En ces années d’après-guerre et dans une période de refoulement des humiliations de 1939-45, il n’était en fait pas bienvenu de filmer la passion amoureuse et charnelle de deux amants de 1917, surtout lorsqu’il s’agit d’un mineur et de l’épouse d’un soldat mobilisé. Le caractère sulfureux du roman convient ici admirablement à la personnalité d’Autant-Lara, qui prend position pour Marthe et François et dénonce l’hypocrisie des bien-pensants, incarnés notamment par le minable couple de logeurs (Pierre Palau et Jeanne Pérez), pris au piège du conformisme et de la stigmatisation.
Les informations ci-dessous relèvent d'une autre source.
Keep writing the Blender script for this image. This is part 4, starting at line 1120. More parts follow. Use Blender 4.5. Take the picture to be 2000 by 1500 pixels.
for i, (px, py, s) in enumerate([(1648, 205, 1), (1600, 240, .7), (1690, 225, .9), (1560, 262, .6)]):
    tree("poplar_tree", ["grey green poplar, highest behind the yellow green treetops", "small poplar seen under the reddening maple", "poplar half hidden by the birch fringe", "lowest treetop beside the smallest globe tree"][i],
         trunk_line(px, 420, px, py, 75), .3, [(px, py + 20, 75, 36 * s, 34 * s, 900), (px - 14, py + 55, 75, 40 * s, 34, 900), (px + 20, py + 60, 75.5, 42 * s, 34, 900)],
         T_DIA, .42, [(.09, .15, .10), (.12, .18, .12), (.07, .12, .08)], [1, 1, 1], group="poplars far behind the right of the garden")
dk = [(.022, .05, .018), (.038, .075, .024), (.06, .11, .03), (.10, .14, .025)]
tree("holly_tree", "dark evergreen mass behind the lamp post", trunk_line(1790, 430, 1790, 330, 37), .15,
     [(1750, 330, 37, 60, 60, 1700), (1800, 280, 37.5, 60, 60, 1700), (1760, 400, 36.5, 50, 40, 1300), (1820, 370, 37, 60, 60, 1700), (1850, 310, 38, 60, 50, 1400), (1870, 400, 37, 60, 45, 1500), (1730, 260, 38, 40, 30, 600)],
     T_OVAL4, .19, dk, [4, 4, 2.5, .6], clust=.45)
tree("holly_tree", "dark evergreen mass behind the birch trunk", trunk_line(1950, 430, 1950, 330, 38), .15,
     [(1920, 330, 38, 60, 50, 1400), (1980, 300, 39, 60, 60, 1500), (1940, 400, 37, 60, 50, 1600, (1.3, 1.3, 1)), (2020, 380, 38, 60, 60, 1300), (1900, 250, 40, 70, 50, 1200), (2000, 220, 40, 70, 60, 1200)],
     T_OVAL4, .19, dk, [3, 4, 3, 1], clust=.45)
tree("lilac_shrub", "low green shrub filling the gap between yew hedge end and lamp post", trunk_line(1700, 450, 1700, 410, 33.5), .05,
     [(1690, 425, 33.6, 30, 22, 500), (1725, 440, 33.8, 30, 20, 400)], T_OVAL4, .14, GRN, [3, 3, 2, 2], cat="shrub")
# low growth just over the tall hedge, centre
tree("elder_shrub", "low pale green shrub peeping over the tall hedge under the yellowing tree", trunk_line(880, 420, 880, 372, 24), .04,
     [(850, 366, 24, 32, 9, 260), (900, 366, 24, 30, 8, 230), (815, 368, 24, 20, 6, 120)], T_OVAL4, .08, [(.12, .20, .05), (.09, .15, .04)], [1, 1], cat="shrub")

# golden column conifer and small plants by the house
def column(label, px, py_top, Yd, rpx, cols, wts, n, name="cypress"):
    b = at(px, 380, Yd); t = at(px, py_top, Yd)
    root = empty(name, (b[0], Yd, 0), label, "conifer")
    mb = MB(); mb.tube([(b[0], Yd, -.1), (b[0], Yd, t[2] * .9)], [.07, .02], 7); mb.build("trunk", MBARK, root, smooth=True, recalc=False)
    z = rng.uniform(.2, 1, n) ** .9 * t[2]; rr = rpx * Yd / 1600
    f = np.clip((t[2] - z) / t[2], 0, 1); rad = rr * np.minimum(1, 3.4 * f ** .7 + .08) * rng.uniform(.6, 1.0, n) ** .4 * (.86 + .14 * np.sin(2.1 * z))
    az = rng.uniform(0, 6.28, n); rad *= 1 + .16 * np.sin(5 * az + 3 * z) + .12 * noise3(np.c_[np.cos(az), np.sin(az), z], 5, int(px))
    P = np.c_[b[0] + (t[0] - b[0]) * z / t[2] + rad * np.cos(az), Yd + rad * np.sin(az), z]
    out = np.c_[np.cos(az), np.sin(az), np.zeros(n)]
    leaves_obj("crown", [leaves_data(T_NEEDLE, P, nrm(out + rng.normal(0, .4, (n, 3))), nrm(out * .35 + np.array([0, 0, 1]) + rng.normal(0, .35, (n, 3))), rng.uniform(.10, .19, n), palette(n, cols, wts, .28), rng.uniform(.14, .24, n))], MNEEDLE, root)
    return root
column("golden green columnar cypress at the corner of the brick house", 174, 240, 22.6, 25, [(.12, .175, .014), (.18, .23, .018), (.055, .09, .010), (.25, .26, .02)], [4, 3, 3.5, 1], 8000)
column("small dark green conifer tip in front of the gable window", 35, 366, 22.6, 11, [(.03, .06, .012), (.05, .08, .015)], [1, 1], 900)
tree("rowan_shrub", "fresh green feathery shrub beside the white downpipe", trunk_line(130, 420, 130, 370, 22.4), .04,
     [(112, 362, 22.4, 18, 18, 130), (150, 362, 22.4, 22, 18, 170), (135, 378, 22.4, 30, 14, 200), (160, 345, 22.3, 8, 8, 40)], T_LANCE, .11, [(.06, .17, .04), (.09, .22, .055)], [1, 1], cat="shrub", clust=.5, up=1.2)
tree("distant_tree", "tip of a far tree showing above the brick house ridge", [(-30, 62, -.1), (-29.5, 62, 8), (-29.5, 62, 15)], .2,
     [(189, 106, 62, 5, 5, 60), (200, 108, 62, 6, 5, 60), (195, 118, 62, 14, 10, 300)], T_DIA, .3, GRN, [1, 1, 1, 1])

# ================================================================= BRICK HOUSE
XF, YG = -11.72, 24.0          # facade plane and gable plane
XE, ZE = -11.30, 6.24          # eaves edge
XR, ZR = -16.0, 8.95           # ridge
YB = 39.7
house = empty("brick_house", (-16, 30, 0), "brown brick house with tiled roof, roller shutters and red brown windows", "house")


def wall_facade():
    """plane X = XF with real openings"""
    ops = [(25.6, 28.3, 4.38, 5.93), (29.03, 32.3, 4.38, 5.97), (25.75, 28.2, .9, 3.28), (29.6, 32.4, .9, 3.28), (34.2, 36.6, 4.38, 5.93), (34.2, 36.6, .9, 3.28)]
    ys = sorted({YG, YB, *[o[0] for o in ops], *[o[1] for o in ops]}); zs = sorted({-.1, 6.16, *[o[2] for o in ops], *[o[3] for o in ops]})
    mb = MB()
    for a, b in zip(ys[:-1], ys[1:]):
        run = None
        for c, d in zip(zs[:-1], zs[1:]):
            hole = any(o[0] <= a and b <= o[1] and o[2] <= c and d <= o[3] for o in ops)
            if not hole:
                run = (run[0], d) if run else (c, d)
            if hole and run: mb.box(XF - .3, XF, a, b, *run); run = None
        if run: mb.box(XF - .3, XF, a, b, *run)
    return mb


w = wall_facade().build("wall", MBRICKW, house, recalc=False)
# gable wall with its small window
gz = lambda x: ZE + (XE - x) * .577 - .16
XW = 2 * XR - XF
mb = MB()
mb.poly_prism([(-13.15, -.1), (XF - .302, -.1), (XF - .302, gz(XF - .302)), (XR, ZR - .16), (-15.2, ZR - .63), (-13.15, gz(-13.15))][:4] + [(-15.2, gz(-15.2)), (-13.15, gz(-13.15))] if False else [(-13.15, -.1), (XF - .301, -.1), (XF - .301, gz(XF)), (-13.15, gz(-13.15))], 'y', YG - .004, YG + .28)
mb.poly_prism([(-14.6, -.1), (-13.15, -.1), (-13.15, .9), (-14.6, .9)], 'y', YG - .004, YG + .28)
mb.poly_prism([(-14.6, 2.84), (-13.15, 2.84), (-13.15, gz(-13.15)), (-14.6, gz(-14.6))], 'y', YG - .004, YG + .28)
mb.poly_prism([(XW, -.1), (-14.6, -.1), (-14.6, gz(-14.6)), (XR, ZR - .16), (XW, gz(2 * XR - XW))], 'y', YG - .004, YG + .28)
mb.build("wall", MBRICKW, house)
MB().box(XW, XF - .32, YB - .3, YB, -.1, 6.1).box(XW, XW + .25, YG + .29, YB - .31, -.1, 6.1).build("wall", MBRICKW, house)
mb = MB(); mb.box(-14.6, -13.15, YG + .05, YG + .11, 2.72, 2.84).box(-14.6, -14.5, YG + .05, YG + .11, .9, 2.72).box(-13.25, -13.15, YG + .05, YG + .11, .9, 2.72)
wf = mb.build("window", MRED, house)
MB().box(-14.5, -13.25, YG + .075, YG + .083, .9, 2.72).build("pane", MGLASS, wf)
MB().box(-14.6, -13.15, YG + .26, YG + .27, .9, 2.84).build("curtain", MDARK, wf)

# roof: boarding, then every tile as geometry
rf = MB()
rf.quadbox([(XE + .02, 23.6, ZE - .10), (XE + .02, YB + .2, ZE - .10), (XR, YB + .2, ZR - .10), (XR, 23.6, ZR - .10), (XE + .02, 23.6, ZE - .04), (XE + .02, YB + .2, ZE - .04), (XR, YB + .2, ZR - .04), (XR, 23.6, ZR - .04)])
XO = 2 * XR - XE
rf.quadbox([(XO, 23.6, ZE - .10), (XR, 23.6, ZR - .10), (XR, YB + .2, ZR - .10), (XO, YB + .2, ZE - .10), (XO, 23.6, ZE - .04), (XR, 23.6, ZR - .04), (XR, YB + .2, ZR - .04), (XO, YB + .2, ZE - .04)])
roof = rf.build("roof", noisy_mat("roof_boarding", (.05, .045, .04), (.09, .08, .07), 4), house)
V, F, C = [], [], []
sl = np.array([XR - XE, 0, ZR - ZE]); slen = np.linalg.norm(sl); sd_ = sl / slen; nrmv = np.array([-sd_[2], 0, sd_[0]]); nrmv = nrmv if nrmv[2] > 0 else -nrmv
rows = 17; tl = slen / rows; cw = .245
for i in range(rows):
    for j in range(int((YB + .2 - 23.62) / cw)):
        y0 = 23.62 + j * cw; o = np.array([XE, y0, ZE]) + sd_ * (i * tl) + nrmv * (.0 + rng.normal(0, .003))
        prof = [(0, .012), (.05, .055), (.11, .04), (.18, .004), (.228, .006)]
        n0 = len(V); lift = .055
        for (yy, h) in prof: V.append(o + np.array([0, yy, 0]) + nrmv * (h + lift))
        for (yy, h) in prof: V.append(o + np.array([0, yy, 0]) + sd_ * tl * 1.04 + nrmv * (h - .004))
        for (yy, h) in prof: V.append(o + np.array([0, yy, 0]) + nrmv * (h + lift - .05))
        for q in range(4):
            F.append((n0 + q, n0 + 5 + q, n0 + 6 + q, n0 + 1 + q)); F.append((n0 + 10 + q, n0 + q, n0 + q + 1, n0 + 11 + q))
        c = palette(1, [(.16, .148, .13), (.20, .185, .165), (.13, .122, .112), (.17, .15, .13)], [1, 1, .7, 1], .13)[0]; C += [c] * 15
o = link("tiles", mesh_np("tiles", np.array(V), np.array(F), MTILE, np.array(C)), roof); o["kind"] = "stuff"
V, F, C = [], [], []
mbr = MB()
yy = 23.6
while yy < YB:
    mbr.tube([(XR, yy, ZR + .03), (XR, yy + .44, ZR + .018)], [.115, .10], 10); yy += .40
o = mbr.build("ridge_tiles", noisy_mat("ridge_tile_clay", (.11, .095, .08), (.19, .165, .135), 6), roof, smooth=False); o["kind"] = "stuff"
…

Le cinéaste est curieusement plus indulgent avec les figures parentales, l’autoritaire mère de Marthe (Denise Grey, grandiose) comblant son conformisme par un réel amour maternel.
et que dire de l'interprétation de Gerard Philipe qui a 24 ans joue le jeune François agé de 17 ans, d ailleurs cela lui vaudra un prix a Bruxelles.
Cette œuvre clairement antimilitariste est aussi délibérément féministe, Marthe assumant librement ses désirs et sa sexualité au-delà des convenances que la société et sa famille lui imposent.
Sur le plan esthétique, le film frôle la perfection, avec sa structure en flashback, sa photo superbe, ses audacieux mouvements de caméra (le plan sur le feu de cheminée quand Marthe et François font l’amour) et les remarquables décors de Max Douy marquant l’apogée d’un certain cinéma de studio. Gérard Philipe, devint après ce rôle la coqueluche du cinéma français, jusqu’à sa mort douze ans plus tard. Micheline Presle, d’une sincérité déchirante, a un jeu d’une modernité et d’une sensualité bien en avance sur son époque.